Task to carry out: Give back the lines exactly, from the first one to the line with "def R(d): return math.radians(d)", both ends included.

Data shown:
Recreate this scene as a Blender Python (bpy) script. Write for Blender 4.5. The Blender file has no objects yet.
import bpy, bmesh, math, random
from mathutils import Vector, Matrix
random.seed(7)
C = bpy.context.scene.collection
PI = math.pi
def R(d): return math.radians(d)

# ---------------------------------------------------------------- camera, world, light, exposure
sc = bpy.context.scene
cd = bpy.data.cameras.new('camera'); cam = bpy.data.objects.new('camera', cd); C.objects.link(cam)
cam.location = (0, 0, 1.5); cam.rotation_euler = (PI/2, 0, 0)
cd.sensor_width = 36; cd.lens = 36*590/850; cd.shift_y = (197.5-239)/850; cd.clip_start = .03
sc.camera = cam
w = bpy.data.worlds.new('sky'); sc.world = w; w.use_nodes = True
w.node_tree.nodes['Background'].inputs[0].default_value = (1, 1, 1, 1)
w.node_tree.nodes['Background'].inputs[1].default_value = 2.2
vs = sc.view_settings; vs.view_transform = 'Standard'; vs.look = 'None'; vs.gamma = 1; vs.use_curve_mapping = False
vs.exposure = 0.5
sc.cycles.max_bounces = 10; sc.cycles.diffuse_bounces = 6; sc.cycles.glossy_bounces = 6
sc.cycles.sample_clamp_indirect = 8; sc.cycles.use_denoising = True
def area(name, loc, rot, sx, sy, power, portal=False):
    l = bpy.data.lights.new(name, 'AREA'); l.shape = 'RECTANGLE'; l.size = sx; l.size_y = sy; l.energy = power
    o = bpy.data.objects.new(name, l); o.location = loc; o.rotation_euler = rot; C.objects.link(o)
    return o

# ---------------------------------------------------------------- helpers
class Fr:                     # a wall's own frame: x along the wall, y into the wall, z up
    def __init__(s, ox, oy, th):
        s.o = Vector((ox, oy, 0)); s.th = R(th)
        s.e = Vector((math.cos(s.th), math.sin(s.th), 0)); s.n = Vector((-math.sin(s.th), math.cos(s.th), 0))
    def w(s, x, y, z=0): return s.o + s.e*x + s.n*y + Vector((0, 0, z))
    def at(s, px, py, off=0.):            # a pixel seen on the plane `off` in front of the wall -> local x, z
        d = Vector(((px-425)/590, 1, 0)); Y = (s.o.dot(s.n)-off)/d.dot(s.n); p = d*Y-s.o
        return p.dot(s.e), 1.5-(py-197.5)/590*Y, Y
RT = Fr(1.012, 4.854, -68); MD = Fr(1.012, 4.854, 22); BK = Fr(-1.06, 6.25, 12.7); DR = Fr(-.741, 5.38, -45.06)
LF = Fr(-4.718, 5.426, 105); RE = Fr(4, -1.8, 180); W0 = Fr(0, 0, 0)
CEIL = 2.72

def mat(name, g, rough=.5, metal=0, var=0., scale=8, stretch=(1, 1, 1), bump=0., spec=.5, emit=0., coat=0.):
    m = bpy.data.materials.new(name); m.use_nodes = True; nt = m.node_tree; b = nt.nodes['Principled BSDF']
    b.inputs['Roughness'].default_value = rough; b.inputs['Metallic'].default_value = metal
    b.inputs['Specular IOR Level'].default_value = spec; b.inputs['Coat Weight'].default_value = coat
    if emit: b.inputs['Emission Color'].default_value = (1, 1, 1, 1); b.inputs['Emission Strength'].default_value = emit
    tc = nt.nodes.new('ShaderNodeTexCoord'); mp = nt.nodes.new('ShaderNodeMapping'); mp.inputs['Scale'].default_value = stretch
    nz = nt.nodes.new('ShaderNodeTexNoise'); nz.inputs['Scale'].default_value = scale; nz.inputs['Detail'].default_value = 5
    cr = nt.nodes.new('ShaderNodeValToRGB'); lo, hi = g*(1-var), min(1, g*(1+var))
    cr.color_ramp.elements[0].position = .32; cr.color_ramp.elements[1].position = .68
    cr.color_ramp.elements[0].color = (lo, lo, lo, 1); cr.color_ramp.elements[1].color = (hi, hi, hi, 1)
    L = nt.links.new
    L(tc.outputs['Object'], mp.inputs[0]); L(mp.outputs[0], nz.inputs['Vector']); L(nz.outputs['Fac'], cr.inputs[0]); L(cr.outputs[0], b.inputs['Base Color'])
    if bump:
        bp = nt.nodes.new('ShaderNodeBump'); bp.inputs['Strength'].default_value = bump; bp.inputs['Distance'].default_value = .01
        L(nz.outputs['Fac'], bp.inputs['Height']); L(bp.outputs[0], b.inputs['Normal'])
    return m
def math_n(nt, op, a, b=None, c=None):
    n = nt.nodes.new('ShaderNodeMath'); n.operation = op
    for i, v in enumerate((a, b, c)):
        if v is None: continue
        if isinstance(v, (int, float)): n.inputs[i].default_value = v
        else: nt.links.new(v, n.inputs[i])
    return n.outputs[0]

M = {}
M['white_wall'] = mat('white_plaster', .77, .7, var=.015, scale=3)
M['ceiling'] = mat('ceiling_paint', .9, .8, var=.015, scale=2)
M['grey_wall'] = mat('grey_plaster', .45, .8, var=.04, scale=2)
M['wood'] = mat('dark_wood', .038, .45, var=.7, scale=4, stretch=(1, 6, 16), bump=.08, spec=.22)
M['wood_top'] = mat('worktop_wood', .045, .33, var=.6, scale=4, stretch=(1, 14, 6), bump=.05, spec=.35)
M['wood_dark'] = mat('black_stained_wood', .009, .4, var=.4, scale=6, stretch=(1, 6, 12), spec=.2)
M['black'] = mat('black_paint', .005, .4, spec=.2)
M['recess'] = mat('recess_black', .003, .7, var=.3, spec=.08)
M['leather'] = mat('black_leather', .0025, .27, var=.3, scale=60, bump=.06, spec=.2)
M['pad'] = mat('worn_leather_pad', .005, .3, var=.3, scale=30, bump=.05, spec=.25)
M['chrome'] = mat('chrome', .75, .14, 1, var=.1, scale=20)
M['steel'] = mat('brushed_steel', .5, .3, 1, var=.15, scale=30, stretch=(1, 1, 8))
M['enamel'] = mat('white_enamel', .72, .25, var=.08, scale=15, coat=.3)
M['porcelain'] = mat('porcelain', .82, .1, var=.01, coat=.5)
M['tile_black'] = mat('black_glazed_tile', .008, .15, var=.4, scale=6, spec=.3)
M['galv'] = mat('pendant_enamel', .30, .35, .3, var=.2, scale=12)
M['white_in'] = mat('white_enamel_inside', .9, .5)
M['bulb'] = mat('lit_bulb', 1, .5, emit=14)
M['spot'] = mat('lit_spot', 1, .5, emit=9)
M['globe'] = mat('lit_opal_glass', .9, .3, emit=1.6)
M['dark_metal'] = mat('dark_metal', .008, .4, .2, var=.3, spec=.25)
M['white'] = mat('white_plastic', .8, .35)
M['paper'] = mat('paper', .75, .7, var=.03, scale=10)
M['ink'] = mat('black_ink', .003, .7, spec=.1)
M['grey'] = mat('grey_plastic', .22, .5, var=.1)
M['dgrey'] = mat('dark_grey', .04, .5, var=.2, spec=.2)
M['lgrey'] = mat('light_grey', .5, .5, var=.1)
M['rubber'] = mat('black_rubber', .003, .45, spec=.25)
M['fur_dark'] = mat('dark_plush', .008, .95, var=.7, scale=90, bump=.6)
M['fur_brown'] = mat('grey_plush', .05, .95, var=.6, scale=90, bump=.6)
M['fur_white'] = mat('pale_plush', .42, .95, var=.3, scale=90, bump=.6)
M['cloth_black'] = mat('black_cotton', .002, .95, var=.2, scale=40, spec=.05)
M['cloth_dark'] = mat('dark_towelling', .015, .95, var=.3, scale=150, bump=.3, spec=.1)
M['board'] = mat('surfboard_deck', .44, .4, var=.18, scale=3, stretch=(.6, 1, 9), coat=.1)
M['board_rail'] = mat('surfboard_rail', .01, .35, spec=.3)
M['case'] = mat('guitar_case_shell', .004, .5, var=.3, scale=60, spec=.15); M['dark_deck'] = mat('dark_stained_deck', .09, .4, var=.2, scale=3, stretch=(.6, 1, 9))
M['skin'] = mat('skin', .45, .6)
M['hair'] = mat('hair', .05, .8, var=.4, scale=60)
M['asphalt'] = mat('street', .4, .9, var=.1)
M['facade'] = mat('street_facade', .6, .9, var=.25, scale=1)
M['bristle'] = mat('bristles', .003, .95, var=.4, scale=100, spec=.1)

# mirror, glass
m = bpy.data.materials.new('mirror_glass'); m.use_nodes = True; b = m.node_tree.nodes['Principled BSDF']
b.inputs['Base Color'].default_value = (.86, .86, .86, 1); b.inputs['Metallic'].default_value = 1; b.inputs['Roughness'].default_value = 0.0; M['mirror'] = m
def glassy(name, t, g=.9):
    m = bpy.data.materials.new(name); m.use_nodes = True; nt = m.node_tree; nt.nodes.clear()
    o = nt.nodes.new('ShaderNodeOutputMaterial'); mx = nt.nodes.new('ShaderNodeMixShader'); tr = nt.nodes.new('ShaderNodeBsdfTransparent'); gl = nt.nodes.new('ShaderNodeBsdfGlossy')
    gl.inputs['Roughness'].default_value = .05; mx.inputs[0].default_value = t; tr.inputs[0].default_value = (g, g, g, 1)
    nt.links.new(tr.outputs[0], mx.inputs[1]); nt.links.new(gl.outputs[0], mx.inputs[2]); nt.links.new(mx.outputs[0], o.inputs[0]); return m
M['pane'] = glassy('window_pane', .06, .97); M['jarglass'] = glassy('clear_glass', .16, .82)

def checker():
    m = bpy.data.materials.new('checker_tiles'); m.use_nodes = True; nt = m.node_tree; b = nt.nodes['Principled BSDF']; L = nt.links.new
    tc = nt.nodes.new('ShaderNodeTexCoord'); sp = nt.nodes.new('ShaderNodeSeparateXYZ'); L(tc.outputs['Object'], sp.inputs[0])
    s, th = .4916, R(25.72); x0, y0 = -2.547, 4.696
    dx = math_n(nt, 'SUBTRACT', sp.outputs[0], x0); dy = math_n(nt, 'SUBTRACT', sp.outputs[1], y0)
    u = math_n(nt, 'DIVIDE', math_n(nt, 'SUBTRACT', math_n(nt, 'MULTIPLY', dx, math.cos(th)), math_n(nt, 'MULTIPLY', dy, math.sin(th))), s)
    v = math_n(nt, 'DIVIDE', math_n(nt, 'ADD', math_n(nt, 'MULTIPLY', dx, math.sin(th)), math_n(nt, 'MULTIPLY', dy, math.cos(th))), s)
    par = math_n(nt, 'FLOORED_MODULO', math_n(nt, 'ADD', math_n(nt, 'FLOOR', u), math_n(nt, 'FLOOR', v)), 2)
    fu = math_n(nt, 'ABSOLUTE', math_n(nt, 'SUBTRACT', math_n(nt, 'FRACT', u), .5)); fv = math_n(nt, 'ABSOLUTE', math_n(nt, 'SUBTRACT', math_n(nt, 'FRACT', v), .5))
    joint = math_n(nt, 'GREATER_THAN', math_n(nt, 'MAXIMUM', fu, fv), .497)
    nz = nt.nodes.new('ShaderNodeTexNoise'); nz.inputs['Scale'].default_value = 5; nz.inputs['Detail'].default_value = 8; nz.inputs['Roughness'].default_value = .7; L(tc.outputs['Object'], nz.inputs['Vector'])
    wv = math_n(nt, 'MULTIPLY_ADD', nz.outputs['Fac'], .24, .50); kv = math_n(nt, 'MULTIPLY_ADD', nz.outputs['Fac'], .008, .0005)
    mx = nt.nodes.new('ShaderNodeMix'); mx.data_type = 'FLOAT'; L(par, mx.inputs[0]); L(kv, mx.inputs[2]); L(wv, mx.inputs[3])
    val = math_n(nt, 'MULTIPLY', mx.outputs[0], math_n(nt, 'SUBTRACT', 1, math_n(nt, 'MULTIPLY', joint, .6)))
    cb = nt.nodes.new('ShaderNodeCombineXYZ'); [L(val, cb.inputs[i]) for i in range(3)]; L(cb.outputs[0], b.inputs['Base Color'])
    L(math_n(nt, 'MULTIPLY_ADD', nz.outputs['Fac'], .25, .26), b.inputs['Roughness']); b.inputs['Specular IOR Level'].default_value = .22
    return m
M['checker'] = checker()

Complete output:
Recreate this scene as a Blender Python (bpy) script. Write for Blender 4.5. The Blender file has no objects yet.
import bpy, bmesh, math, random
from mathutils import Vector, Matrix
random.seed(7)
C = bpy.context.scene.collection
PI = math.pi
def R(d): return math.radians(d)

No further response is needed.